■ PROBLEM REQUIREMENTS:
Working from the top of the listing below, retype each line through the line containing "scene = bpy.context.scene", both included, with no pictures.

■ PROVIDED MATERIAL:

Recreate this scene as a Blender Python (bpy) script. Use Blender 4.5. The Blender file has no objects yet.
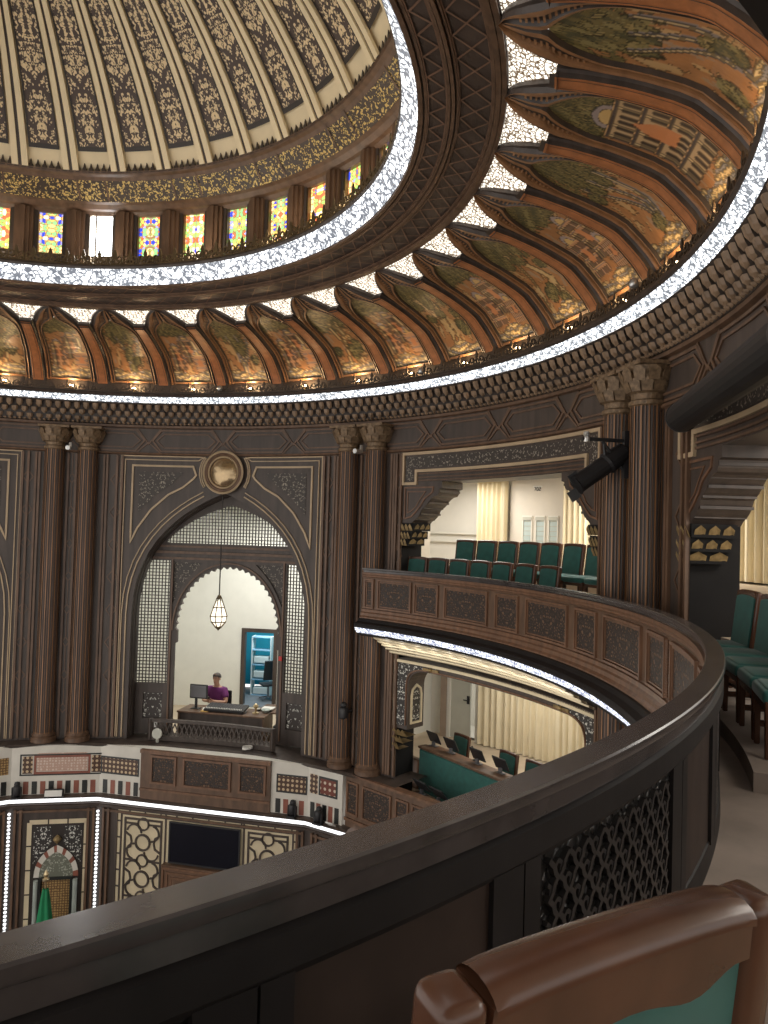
import bpy, bmesh, math, random
import numpy as np
from mathutils import Vector, Matrix
from mathutils.geometry import delaunay_2d_cdt

random.seed(7)
RAD = math.radians
C = bpy.context.scene.collection
scene = bpy.context.scene

# ------------------------------------------------------------------ camera, world, exposure
YAW, PITCH, ROLL, EYE = 0.608, 0.027, 0.029, Vector((0.0, -9.8, 1.62))
cp, sp, cr, sr = math.cos(PITCH), math.sin(PITCH), math.cos(ROLL), math.sin(ROLL)
right = Vector((cr, -sp*sr, cp*sr)); up = Vector((-sr, -sp*cr, cp*cr)); fwd = Vector((0, cp, sp))
Rz = Matrix.Rotation(-YAW, 3, 'Z')
right, up, fwd = Rz @ right, Rz @ up, Rz @ fwd
cam = bpy.data.cameras.new('camera'); camo = bpy.data.objects.new('camera', cam); C.objects.link(camo)
M3 = Matrix((right, up, -fwd)).transposed()
camo.matrix_world = Matrix.Translation(EYE) @ M3.to_4x4()
cam.sensor_fit = 'VERTICAL'; cam.sensor_height = 24.0; cam.lens = 739.3/1024*24.0
cam.clip_start = 0.05; cam.clip_end = 200
scene.camera = camo

world = bpy.data.worlds.new('world'); scene.world = world; world.use_nodes = True
bg = world.node_tree.nodes['Background']
bg.inputs[0].default_value = (1.0, 0.95, 0.89, 1); bg.inputs[1].default_value = 1.0
vs = scene.view_settings
vs.view_transform = 'Standard'; vs.look = 'None'; vs.gamma = 1; vs.use_curve_mapping = False
vs.exposure = 0.5

LED_POWER = 1.25          # emission of the white pierced light bands
SPOT_POWER = 5.0        # each warm lamp behind the crest railing
ROOM_POWER = 54.0

def P(r, phi, z):
    a = RAD(phi); return Vector((r*math.sin(a), -r*math.cos(a), z))

def area_light(name, loc, size, power, color=(1, .95, .87), rot=(0, 0, 0)):
    l = bpy.data.lights.new(name, 'AREA'); l.shape = 'SQUARE'; l.size = size; l.energy = power; l.color = color
    o = bpy.data.objects.new(name, l); C.objects.link(o); o.location = loc; o.rotation_euler = rot
    return o

area_light('gallery_fill_light', P(11.2, 84, 2.85), 1.6, ROOM_POWER*1.8)  # unseen area lights added to light the galleries, without fixtures
area_light('gallery_fill_light', P(11.2, 105, 2.85), 1.4, ROOM_POWER*1.0)
area_light('gallery_fill_light', P(11.3, 45, 2.85), 1.6, ROOM_POWER*1.1)
area_light('gallery_fill_light', P(11.6, 24, 2.85), 1.8, ROOM_POWER*0.9)  # added fill that brightens the near carpet and chairs
area_light('gallery_fill_light', P(11.6, 98, -1.0), 1.8, ROOM_POWER*0.65)
area_light('gallery_fill_light', P(11.6, 78, -1.0), 1.6, ROOM_POWER*0.5)
area_light('booth_fill_light', P(11.2, 133, 2.05), 1.8, ROOM_POWER*2.7, (1, .98, .92))  # unseen area light added to brighten the booth room
area_light('office_area_light', P(14.6, 136, -0.75), 0.9, ROOM_POWER*0.8, (.8, .95, 1))  # unseen area light in the office, no fixture built

# unseen fill lights added behind the drum's filigree crest to brighten the dome
for k_ in range(18):
    l_ = bpy.data.lights.new('drum_fill_light', 'POINT'); l_.energy = 11; l_.color = (1, .86, .66); l_.shadow_soft_size = .12
    o_ = bpy.data.objects.new('drum_fill_light', l_); C.objects.link(o_); o_.location = P(5.88, 20*k_+5, 6.72)

# ------------------------------------------------------------------ node helpers
def lin(r, g, b):
    f = lambda c: (c/255/12.92) if c/255 <= .04045 else ((c/255+.055)/1.055)**2.4
    return (f(r), f(g), f(b), 1)

class NT:
    def __init__(s, name):
        s.m = bpy.data.materials.new(name); s.m.use_nodes = True
        s.t = s.m.node_tree; s.n = s.t.nodes; s.b = s.n['Principled BSDF']
    def new(s, typ, **kw):
        n = s.n.new(typ)
        for k, v in kw.items(): setattr(n, k, v)
        return n
    def link(s, a, b): s.t.links.new(a, b)
    def math(s, op, a, b=None):
        n = s.new('ShaderNodeMath', operation=op)
        for i, x in enumerate((a, b)):
            if x is None: continue
            if isinstance(x, (int, float)): n.inputs[i].default_value = x
            else: s.link(x, n.inputs[i])
        return n.outputs[0]
    def mix(s, fac, a, b):
        n = s.new('ShaderNodeMix', data_type='RGBA')
        for sock, x in ((n.inputs[0], fac), (n.inputs[6], a), (n.inputs[7], b)):
            if isinstance(x, (int, float)): sock.default_value = x
            elif isinstance(x, tuple): sock.default_value = x
            else: s.link(x, sock)
        return n.outputs[2]
    def ramp(s, fac, lo, hi):
        n = s.new('ShaderNodeMapRange'); n.clamp = True
        s.link(fac, n.inputs[0]); n.inputs[1].default_value = lo; n.inputs[2].default_value = hi
        return n.outputs[0]
    def bump(s, h, strength, dist=.02):
        n = s.new('ShaderNodeBump'); n.inputs['Strength'].default_value = strength; n.inputs['Distance'].default_value = dist
        s.link(h, n.inputs['Height']); s.link(n.outputs[0], s.b.inputs['Normal'])

def pmat(name, col, rough=.5, metal=0, var=.25, scale=3.0, stretch=(1, 1, 1), bump=0, spec=.5, sheen=0, emit=0):
    t = NT(name); b = t.b
    tc = t.new('ShaderNodeTexCoord'); mp = t.new('ShaderNodeMapping'); mp.inputs['Scale'].default_value = stretch
    t.link(tc.outputs['Object'], mp.inputs[0])
    no = t.new('ShaderNodeTexNoise'); no.inputs['Scale'].default_value = scale; no.inputs['Detail'].default_value = 4
    t.link(mp.outputs[0], no.inputs['Vector'])
    d = tuple(c*(1-var) for c in col[:3])+(1,); h = tuple(min(1, c*(1+var)) for c in col[:3])+(1,)
    f = t.ramp(no.outputs['Fac'], .3, .7)
    c = t.mix(f, d, h); t.link(c, b.inputs['Base Color'])
    b.inputs['Roughness'].default_value = rough; b.inputs['Metallic'].default_value = metal
    b.inputs['Specular IOR Level'].default_value = spec
    if sheen: b.inputs['Sheen Weight'].default_value = sheen
    if bump: t.bump(no.outputs['Fac'], bump)
    if emit:
        t.link(c, b.inputs['Emission Color']); b.inputs['Emission Strength'].default_value = emit
    return t.m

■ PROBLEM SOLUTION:
Recreate this scene as a Blender Python (bpy) script. Use Blender 4.5. The Blender file has no objects yet.
import bpy, bmesh, math, random
import numpy as np
from mathutils import Vector, Matrix
from mathutils.geometry import delaunay_2d_cdt

random.seed(7)
RAD = math.radians
C = bpy.context.scene.collection
scene = bpy.context.scene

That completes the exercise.